Eine neue Prüfung wäre nur nach einer Kündigung der Vereinbarung vom März 2004 erforderlich geworden. Denn ist eine Unterdeckung auf eine von Anfang an fehlerhafte oder bewusst gestaltete Kalkulation zurückzuführen, handelt es sich um Gesichtspunkte, die nach der gesamten Struktur der §§ 75 ff SGB XII im Verantwortungsbereich des Leistungserbringers liegen und die es rechtfertigen, ihm das Risiko der Unterdeckung jedenfalls so lange aufzuerlegen, bis die Investitionskostenvereinbarung durch Kündigung oder auf sonstige Weise beendet wird. Konsequenz des Prinzips der prospektiven Verhandlung von Vergütungen ist es zwar nicht, dass Einrichtungen auf Dauer ihre Leistungen ggf unterhalb ihrer Gestehungskosten erbringen müssen, wenn die Selbstkosten in der Vergangenheit tatsächlich höher lagen als ihrer Kalkulation zugrunde gelegt wurde (BVerwGE 108, 47, 53 f). Doch ist die tatsächliche Höhe der in der Vergangenheit entstandenen Kosten dann lediglich einer von mehreren Anhaltspunkten für die prospektive Entgeltgestaltung (BVerwGE aaO).

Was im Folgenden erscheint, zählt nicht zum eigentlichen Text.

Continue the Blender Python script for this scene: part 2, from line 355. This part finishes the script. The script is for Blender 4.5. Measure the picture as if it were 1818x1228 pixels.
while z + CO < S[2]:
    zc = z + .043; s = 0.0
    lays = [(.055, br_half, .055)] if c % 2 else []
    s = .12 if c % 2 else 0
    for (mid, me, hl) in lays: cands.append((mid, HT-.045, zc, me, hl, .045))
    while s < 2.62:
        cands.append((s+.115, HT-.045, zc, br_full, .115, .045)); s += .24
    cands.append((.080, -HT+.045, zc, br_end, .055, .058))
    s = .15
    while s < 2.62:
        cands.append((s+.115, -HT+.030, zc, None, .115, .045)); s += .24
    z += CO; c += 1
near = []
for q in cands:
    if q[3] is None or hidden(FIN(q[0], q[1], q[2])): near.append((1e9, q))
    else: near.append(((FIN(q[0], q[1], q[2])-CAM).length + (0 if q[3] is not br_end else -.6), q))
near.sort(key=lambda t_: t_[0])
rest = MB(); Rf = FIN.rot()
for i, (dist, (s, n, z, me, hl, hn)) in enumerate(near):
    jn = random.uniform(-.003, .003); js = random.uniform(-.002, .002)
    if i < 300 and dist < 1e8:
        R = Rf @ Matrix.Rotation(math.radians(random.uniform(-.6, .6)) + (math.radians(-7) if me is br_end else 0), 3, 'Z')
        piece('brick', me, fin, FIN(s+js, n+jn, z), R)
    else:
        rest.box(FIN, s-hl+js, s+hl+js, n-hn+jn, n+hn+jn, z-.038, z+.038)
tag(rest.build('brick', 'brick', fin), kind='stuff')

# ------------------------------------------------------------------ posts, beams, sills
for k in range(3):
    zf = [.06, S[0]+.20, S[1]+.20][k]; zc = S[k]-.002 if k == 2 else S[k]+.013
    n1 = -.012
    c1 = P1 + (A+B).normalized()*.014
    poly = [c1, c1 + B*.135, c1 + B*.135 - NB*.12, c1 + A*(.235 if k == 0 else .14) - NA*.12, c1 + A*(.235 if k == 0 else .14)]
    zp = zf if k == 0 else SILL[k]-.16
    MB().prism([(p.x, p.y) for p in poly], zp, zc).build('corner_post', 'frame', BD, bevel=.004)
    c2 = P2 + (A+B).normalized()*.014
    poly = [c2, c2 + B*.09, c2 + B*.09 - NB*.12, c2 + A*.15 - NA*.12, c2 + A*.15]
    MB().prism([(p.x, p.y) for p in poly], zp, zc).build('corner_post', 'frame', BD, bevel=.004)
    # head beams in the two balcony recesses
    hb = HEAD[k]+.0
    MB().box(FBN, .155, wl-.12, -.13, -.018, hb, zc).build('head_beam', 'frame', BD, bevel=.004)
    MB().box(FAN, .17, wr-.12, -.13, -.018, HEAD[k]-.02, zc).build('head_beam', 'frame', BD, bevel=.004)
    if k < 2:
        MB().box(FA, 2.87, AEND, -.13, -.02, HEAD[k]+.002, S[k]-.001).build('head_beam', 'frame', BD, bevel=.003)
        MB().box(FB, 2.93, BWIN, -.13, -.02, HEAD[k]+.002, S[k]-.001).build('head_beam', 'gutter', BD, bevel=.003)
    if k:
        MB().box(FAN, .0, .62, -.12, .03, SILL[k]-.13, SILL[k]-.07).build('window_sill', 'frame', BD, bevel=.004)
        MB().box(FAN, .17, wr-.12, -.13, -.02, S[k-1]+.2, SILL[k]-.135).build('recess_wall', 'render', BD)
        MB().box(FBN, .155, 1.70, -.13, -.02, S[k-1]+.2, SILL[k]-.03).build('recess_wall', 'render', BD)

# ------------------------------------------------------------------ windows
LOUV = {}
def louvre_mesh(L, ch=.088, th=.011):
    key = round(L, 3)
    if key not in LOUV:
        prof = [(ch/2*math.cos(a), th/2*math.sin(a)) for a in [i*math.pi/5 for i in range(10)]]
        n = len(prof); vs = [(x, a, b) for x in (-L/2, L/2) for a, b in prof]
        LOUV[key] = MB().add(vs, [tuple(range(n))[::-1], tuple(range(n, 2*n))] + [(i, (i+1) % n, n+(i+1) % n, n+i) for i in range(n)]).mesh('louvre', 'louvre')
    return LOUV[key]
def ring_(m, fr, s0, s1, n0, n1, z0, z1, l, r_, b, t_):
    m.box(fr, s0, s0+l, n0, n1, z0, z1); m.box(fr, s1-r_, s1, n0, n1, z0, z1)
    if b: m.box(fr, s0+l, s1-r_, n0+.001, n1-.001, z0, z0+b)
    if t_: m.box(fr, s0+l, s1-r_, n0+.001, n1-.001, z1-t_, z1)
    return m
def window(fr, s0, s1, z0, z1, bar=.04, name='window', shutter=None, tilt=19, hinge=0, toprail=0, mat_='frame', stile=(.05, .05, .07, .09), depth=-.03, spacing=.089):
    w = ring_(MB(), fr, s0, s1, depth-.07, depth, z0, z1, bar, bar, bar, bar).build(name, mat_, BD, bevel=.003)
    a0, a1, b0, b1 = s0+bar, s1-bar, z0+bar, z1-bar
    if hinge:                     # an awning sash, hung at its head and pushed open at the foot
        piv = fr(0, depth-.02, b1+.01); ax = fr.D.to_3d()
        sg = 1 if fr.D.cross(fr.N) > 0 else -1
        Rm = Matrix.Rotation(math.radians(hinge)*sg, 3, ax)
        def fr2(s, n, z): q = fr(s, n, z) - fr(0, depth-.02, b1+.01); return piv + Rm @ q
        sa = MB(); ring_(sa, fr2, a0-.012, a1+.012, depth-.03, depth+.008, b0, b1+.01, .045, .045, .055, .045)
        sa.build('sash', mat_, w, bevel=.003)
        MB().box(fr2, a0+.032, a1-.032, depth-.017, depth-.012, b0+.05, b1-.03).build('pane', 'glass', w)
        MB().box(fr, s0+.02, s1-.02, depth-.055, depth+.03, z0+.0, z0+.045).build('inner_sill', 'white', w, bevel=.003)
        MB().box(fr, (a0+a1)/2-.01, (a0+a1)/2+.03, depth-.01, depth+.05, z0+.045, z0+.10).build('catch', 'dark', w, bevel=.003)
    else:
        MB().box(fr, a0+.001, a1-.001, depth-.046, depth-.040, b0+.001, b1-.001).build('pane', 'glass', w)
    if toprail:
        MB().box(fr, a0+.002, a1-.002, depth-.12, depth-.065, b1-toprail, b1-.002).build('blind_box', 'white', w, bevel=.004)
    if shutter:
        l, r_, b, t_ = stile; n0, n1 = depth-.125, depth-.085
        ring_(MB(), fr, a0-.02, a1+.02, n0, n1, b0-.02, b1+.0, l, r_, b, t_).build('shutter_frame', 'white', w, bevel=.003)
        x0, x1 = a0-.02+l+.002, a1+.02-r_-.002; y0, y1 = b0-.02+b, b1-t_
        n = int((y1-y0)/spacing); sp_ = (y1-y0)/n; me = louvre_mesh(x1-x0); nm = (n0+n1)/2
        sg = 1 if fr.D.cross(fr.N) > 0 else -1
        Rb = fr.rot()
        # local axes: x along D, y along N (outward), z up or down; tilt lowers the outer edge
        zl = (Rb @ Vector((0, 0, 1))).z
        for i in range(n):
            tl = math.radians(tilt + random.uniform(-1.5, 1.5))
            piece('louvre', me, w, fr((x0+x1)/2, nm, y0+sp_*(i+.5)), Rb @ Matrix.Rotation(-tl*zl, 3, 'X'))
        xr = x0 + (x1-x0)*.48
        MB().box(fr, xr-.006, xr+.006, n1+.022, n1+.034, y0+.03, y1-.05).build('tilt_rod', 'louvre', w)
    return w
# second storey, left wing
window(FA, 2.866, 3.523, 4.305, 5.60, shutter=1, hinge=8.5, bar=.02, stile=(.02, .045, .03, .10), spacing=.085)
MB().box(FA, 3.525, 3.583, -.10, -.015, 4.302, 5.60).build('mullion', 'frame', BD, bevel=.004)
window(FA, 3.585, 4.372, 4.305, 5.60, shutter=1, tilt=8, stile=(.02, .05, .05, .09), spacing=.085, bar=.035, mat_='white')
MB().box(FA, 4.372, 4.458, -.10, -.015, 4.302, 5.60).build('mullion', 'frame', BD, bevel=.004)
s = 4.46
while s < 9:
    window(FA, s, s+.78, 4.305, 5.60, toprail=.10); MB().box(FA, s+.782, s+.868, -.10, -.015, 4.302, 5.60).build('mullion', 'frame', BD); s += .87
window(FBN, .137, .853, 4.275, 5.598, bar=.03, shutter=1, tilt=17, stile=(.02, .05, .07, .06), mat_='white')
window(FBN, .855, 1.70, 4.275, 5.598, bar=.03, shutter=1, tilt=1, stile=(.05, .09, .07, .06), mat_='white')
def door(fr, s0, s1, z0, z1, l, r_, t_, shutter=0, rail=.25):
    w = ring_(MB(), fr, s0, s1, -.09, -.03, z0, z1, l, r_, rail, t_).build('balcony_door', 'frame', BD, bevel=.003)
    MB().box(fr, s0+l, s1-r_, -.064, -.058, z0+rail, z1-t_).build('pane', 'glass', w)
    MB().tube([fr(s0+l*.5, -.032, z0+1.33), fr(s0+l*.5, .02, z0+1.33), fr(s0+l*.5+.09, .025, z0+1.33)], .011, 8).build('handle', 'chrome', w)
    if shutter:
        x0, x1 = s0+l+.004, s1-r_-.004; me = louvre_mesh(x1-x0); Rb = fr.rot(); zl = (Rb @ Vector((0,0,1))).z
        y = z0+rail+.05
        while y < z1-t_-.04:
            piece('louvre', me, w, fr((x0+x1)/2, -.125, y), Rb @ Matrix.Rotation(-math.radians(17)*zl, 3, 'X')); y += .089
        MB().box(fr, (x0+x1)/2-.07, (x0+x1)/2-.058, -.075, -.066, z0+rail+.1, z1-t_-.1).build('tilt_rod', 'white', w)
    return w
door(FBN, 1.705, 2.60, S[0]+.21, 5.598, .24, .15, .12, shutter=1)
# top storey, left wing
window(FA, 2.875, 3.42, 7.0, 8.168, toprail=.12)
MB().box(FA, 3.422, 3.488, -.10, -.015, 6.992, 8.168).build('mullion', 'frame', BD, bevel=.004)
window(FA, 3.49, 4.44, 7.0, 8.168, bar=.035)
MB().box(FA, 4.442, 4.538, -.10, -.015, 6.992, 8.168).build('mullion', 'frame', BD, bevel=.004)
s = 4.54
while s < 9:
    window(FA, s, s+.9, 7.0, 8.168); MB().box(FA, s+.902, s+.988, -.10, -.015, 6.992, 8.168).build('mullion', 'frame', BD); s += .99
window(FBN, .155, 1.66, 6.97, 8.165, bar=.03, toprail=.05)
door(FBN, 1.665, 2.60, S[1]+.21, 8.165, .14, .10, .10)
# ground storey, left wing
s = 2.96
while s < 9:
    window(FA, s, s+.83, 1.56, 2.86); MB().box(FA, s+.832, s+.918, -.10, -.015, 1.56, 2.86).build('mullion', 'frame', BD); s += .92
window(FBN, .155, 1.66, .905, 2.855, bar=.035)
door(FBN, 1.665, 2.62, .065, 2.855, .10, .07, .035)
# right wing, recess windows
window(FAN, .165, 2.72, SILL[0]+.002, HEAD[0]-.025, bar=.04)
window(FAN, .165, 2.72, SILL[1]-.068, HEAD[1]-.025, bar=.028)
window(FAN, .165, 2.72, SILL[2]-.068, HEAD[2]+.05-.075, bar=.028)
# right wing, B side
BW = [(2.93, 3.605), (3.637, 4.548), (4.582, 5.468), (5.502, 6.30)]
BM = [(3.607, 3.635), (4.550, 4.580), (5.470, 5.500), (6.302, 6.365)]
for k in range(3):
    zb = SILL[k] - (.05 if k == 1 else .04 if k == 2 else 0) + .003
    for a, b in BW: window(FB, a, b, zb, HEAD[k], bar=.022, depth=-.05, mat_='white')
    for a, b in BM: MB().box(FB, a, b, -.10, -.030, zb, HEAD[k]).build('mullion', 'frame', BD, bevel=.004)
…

Ein Grundsatz, dass Investitionskosten refinanzierbar sein müssen, ist, anders als die Klägerin meint, dem System der §§ 75 ff SGB XII fremd und auch nicht durch die Verweisung des § 75 Abs 5 Satz 3 SGB XII auf § 82 Abs 4 SGB XI begründbar oder durch Art 12 GG geboten. Jede andere Beurteilung würde bereits dem Gebot der prospektiven Vergütungsverhandlung, das gerade das Prinzip der Selbstkostendeckung mit seinem nachträglichen Ausgleich von Überschüssen und Fehlbeträgen abgelöst hat (vgl § 77 Abs 1 Satz 1 2. Halbsatz SGB XII), ad absurdum führen.
Die Kostenentscheidung beruht auf § 197a SGG iVm § 154 Abs 1, § 162 Verwaltungsgerichtsordnung. Die Festsetzung des Streitwerts folgt aus § 197a Abs 1 Satz 1 SGG iVm §§ 63 Abs 2, 52 Abs 1, 47 Abs 1 Satz 1 und Abs 2 Gerichtskostengesetz.